Fallout was the Future

The thing about Fallout 4, for my generation this was the future that was dangled in front of us. We had movies like Mad Max that codified this post-apocalyptic world in such a way as to make it easier to deal with. It became less of a boogie man as our TV, movies, our books dug into the idea and familiarized us with the potential outcomes.

This game is riddled with touches, with background moments and still life’s that are like getting an ice pick in the ribs, emotionally. There are lots of things to shoot, there are lots of unreasonable enemies who never seem to fall their morale checks, but they’re all set against a visual backdrop of unspeakable tragedy.  By and large Fallout 4  is a slow game, it’s an exploration RPG at its heart and it gives you plenty of time to mull over the state of that game world in comparison to the state of the real world.

The artist in me goes so far as to note this is reflected even in the brightening of the color palette. We are given an option to play in the pre-apocalypse world, just for a time. This 1960s that might have been, were all the colors are bright and the sky is clear. That hopeful imagery, that feeling of immortality, those bright colors underlie all of the texture development, all of the environment development in the game. There are very few places so blasted and destroyed that you can’t help but be reminded of that Utopia that the game began in. Bright blue shelter in place pods are scattered throughout urban environments, few of them contain corpses, but all of them contain reminders of the people who sheltered there, protected and preserved until you open them to take a look.

And as a parent, because by now many of us Cold War Kids are, you can’t help but place your family in the scene. You can’t help but look at the well preserved, scattered toys inside of a shelter and think, that could have been my kid in there.

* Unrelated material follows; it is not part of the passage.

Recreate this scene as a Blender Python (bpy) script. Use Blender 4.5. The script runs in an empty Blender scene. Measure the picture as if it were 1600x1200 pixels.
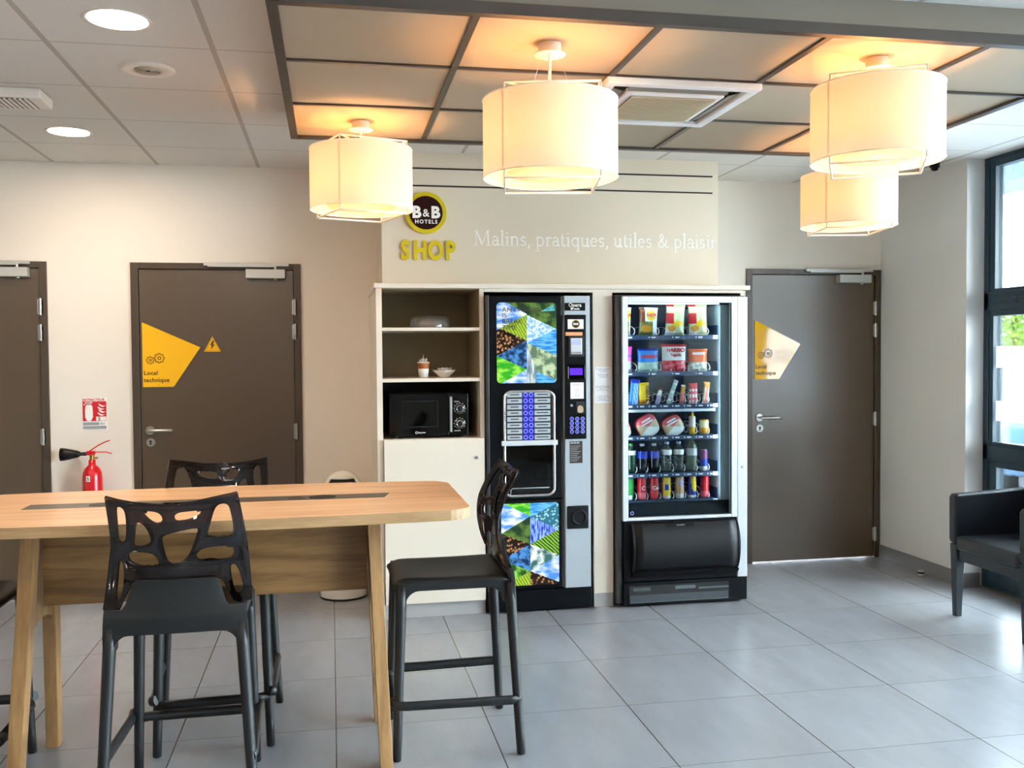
import bpy, bmesh, math, random
from mathutils import Vector, Matrix
from mathutils.geometry import tessellate_polygon
random.seed(7)
PI = math.pi
sc = bpy.context.scene
COL = sc.collection

# ---------------------------------------------------------------- camera
def make_camera():
    f, yaw, pit, roll, H = 1484.556, 0.187937, 0.0311403, 0.00742345, 1.47190
    fw = Vector((math.sin(yaw)*math.cos(pit), math.cos(yaw)*math.cos(pit), -math.sin(pit)))
    r = Vector((math.cos(yaw), -math.sin(yaw), 0)); d = fw.cross(r)
    r2 = r*math.cos(roll) + d*math.sin(roll); d2 = -r*math.sin(roll) + d*math.cos(roll)
    cd = bpy.data.cameras.new('camera'); cam = bpy.data.objects.new('camera', cd); COL.objects.link(cam)
    m = Matrix((r2, -d2, -fw)).transposed().to_4x4(); m.translation = (0, 0, H)
    cam.matrix_world = m
    cd.sensor_fit = 'HORIZONTAL'; cd.sensor_width = 36; cd.lens = f/1600*36; cd.clip_start = .05; cd.clip_end = 300
    sc.camera = cam
make_camera()

# ---------------------------------------------------------------- world, exposure
sc.view_settings.view_transform = 'Standard'; sc.view_settings.look = 'None'
sc.view_settings.gamma = 1; sc.view_settings.use_curve_mapping = False
sc.view_settings.exposure = 0.0
w = bpy.data.worlds.new('World'); sc.world = w; w.use_nodes = True
bg = w.node_tree.nodes['Background']; bg.inputs[0].default_value = (.83, .90, 1.0, 1); bg.inputs[1].default_value = 46.0
try:
    sc.cycles.use_denoising = True
    sc.cycles.max_bounces = 10; sc.cycles.diffuse_bounces = 5; sc.cycles.glossy_bounces = 4
    sc.cycles.transmission_bounces = 8; sc.cycles.transparent_max_bounces = 16
    sc.cycles.sample_clamp_indirect = 0; sc.cycles.caustics_reflective = False; sc.cycles.caustics_refractive = False
except Exception: pass


# ---------------------------------------------------------------- materials
def lin(c):
    if isinstance(c, str):
        c = tuple(int(c[i:i+2], 16)/255 for i in (0, 2, 4))
    return tuple((x/12.92 if x <= .04045 else ((x+.055)/1.055)**2.4) for x in c) + (1,)
MATS = {}
def mat(name, col, rough=.5, metal=0, spec=.5, noise=0, nscale=20, emit=0, bump=0, bscale=200, coat=0, ecol=None, ior=1.5):
    if name in MATS: return MATS[name]
    m = bpy.data.materials.new(name); m.use_nodes = True; nt = m.node_tree; N = nt.nodes; L = nt.links
    b = N['Principled BSDF']; c = lin(col)
    b.inputs['Base Color'].default_value = c; b.inputs['Roughness'].default_value = rough
    b.inputs['Metallic'].default_value = metal; b.inputs['Specular IOR Level'].default_value = spec
    b.inputs['IOR'].default_value = ior; b.inputs['Coat Weight'].default_value = coat; b.inputs['Coat Roughness'].default_value = .08
    tc = N.new('ShaderNodeTexCoord')
    if noise:
        nz = N.new('ShaderNodeTexNoise'); nz.inputs['Scale'].default_value = nscale; nz.inputs['Detail'].default_value = 4
        L.new(tc.outputs['Object'], nz.inputs['Vector'])
        mx = N.new('ShaderNodeMix'); mx.data_type = 'RGBA'
        mx.inputs['A'].default_value = tuple(x*(1-noise) for x in c[:3])+(1,); mx.inputs['B'].default_value = tuple(min(1, x*(1+noise)) for x in c[:3])+(1,)
        L.new(nz.outputs['Fac'], mx.inputs['Factor']); L.new(mx.outputs['Result'], b.inputs['Base Color'])
    if bump:
        nb = N.new('ShaderNodeTexNoise'); nb.inputs['Scale'].default_value = bscale; nb.inputs['Detail'].default_value = 2
        L.new(tc.outputs['Object'], nb.inputs['Vector'])
        bp = N.new('ShaderNodeBump'); bp.inputs['Strength'].default_value = bump; bp.inputs['Distance'].default_value = .002
        L.new(nb.outputs['Fac'], bp.inputs['Height']); L.new(bp.outputs['Normal'], b.inputs['Normal'])
    if emit:
        b.inputs['Emission Color'].default_value = lin(ecol) if ecol else c; b.inputs['Emission Strength'].default_value = emit
    MATS[name] = m; return m

def glass(name, tint, refl=.06, rough=.02, alpha=0.0, col='ffffff', blend=.25):
    """thin pane: tinted see-through with fresnel gloss, alpha adds a diffuse film"""
    m = bpy.data.materials.new(name); m.use_nodes = True; nt = m.node_tree; N = nt.nodes; L = nt.links; N.clear()
    o = N.new('ShaderNodeOutputMaterial'); t = N.new('ShaderNodeBsdfTransparent'); t.inputs[0].default_value = lin(tint)
    g = N.new('ShaderNodeBsdfGlossy'); g.inputs['Roughness'].default_value = rough
    fr = N.new('ShaderNodeLayerWeight'); fr.inputs['Blend'].default_value = blend
    mr = N.new('ShaderNodeMapRange'); mr.inputs['To Min'].default_value = refl; mr.inputs['To Max'].default_value = .9
    L.new(fr.outputs['Fresnel'], mr.inputs['Value'])
    mx = N.new('ShaderNodeMixShader'); L.new(mr.outputs[0], mx.inputs[0]); L.new(t.outputs[0], mx.inputs[1]); L.new(g.outputs[0], mx.inputs[2])
    out = mx
    if alpha:
        d = N.new('ShaderNodeBsdfDiffuse'); d.inputs[0].default_value = lin(col)
        tl = N.new('ShaderNodeBsdfTranslucent'); tl.inputs[0].default_value = lin(col)
        md = N.new('ShaderNodeMixShader'); md.inputs[0].default_value = .5; L.new(d.outputs[0], md.inputs[1]); L.new(tl.outputs[0], md.inputs[2])
        m2 = N.new('ShaderNodeMixShader'); m2.inputs[0].default_value = alpha; L.new(mx.outputs[0], m2.inputs[1]); L.new(md.outputs[0], m2.inputs[2]); out = m2
    L.new(out.outputs[0], o.inputs[0]); MATS[name] = m; return m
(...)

If you couple the emotional devastation of the world with the agency of being a player, it can double down.  The attraction of being a player in a world like this is that you can do something.  You can save the town, you can eliminate the Raiders, you can actively engage to make the world a little bit better. But at the same time you are constantly reminded of the tragedies you could not affect. It’s an implicit failure, one that underlies every action you take in the game. And when the adrenaline rush from mowing down super mutants is over, you are still left with the world that may never recover.